Medium of Reified Immediacies
9/5 (Sat) - 10/17/2020 (Sat)
Lin Hong-Wen
Opening reception: 2020.09.05 (Sat.) 15.00
Exhibition dates: 2020.09.05-2020.10.17 (Tue.-Sat.,10.30-18.30)
Exhibition venue: Double Square Gallery
“My work conveys the state of the moment when it is finalized and presented.” ––LIN Hong-Wen
Double Square Gallery is pleased to present Lin Hong-Wen’s solo exhibition, Medium of Reified Immediacies, which runs from September 5 to October 17, 2020. With his mastery of the abstract vocabulary, Lin employs diverse media such as painting, sculpture and environmental installation to transform his observation of the environment, perception of history and accumulated memories into visual expressions while communicating his care to the cultural, social and ecological environment. The exhibition marks Lin’s first collaboration with Double Square Gallery, for which the gallery has specially invited art critic Peini Beatrice HSIEH to be the academic researcher of the exhibition. Featuring more than twenty sets of artworks, the exhibition offers a rare opportunity to comprehensively explore Lin’s multifaceted artistic journey. In addition to showcasing a fine selection of abstract paintings and metal sculptures created over the course of past three years, the first-floor space continues the “Light Year Project,” a collaboration between the gallery and Samsung, to present a newly created environmental installation, Peering into the Mind, utilizing Samsung’s flat screens to perfectly represent natural temporalities unfolded through tree branches in nature.

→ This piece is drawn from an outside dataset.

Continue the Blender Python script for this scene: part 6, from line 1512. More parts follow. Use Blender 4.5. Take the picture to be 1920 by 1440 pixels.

The exhibition title, Medium of Reified Immediacies, is inspired by the artist’s creative process of capturing inner perception stimulated by the external world. Lin’s work stems from his gaze into the present state of life. Departing from perceptions and impressions, the artist uses indefinite forms and spontaneous lines and colors to create ingeniously constructed images and forms. It is like what the artist has stated, “As all things stretch endlessly along the axis of time, a mental cipher emerges from the grafting of the perceptive mind onto the conundrum of information and knowledge.”
Lin’s work does not use definite symbolism or concrete delineation. His abstract painting originates from his direct experience of nature, from which fleeting thoughts are captured with intuitive and spontaneous brushstrokes and colors that are in a bold, fine, thin and fluid manner. His surging thoughts are also converted into a different dimension with iron sculpture. The physical labor of slowly welding iron plates together balances the inner rhythm in painting. He preserves the unadorned qualities of iron, leaving it to gradually oxidize, combining refined imageries and vocabularies of mental image to portray his perceptions collected in the everyday life and observations of the natural environment. In addition to abstract painting and sculpture, the artist has extended his creative practice to environmental installation. He uses bamboo planks from typhoon-damaged oyster farms on the southwestern coast as well as driftwood as his main material, ingeniously incorporating them into his video installation to raise awareness of the environment and prompt observation and reflection of the current world and ecosystem. Regarding Lin’s expression of feelings and perceptions with visual forms, Peini Beatrice HSIEH stated, “Lin’s abstract painting is lyrical and poetic; his welded sculpture converts scraps into wonders; his landscape installation is as natural as nature can be; his writing conveys everlasting elegance; and his photography unites the visible and the invisible. These works are interrelated and mutually referencing, yet they can be appreciated respectively at the same time.”